Ain't Nothing Like The Real Thing
Wednesday, April 09, 2008
I've owned a pinball machine for a number of years. For the past few years, the pinball machine has been broken and taking up space in my office. Recently, I've had someone come out and get it working. After a few visits by the repairman and some part replacements, I have myself a working pinball machine. It still needs a few repairs, but that's beside the point.
The machine in question is an Eight Ball Deluxe Limited Edition. I paid for an emulator for this pinball machine over a decade ago, long before I bought the real thing. At the time, it was pretty good. It rendered the table nicely and the game play was authentic enough.

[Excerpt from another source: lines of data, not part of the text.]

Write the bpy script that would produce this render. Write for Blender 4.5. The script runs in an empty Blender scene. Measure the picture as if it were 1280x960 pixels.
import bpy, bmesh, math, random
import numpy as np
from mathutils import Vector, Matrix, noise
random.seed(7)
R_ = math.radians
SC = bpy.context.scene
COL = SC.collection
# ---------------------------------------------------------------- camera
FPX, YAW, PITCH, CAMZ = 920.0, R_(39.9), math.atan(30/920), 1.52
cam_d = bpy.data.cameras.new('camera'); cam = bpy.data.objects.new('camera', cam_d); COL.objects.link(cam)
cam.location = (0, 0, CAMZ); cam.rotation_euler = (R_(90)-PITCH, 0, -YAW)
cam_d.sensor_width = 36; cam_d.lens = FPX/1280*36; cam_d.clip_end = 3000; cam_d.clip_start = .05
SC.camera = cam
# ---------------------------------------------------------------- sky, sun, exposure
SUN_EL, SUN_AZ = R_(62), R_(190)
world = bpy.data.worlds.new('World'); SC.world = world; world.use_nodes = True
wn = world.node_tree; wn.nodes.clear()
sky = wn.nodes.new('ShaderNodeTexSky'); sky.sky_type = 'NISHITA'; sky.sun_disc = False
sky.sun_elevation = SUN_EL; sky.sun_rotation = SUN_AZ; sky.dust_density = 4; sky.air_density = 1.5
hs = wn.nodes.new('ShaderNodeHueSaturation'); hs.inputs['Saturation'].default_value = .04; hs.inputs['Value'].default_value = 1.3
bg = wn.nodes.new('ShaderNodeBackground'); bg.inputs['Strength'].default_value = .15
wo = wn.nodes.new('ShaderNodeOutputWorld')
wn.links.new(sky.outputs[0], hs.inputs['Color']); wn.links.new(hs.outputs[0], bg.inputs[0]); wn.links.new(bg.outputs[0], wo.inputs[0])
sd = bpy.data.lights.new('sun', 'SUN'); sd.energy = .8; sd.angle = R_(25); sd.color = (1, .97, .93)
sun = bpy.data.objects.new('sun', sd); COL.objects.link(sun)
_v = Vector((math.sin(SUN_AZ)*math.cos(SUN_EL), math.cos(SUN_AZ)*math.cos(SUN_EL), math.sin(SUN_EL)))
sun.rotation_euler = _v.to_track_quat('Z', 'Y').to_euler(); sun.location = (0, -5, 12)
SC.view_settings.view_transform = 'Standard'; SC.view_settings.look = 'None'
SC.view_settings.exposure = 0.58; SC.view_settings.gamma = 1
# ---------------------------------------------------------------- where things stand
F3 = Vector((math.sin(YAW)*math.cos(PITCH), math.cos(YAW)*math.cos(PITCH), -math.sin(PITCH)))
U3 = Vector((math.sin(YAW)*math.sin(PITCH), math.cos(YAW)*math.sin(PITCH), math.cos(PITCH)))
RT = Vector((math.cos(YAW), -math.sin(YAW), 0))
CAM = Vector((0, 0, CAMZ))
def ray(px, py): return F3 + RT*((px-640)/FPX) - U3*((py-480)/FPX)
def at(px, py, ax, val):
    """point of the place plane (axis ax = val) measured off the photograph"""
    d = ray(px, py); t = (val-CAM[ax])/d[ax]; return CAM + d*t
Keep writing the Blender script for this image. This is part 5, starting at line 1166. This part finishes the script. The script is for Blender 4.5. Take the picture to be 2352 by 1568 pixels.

Playing a rendition on a computer and playing the real pinball machine are completely different experiences. The ball does crazy stuff like bounce off the glass and over rollovers. You can nudge the machine and change how the ball bounces so that it goes you way. It has a feel to it that a computer just can't emulate.
So how does this in any way relate to VoIP? Glad you asked. Voice over IP has to turn your voice into ones and zeros. It does this through a series of rapid sampling of your voice and then encoding it into ones and zeros using something called a codec.
Codec is a combination of two words: COmpressor and DECompresser. The audio must be compressed and sent off to the remote end, which must decompress it. There are various codecs out there, some of which optimize for quality (at the expense of bandwidth) or optimize for bandwidth (at the expense of quality).
Codec usage is one thing that can affect quality. Packet loss and latency plays the largest role. If some packets get lost, one party might sound like it's underwater, really garbled, or may disappear entirely.
There are a lot of moving parts involved in making your voice over IP call sound almost as good as being there. Video can help bridge that gap somewhat, but at the end of the day, it's not always enough to call--or video--it in. Sometimes, you've got to have the real thing--that person, face to face, in the same place. That's a problem VoIP can't solve.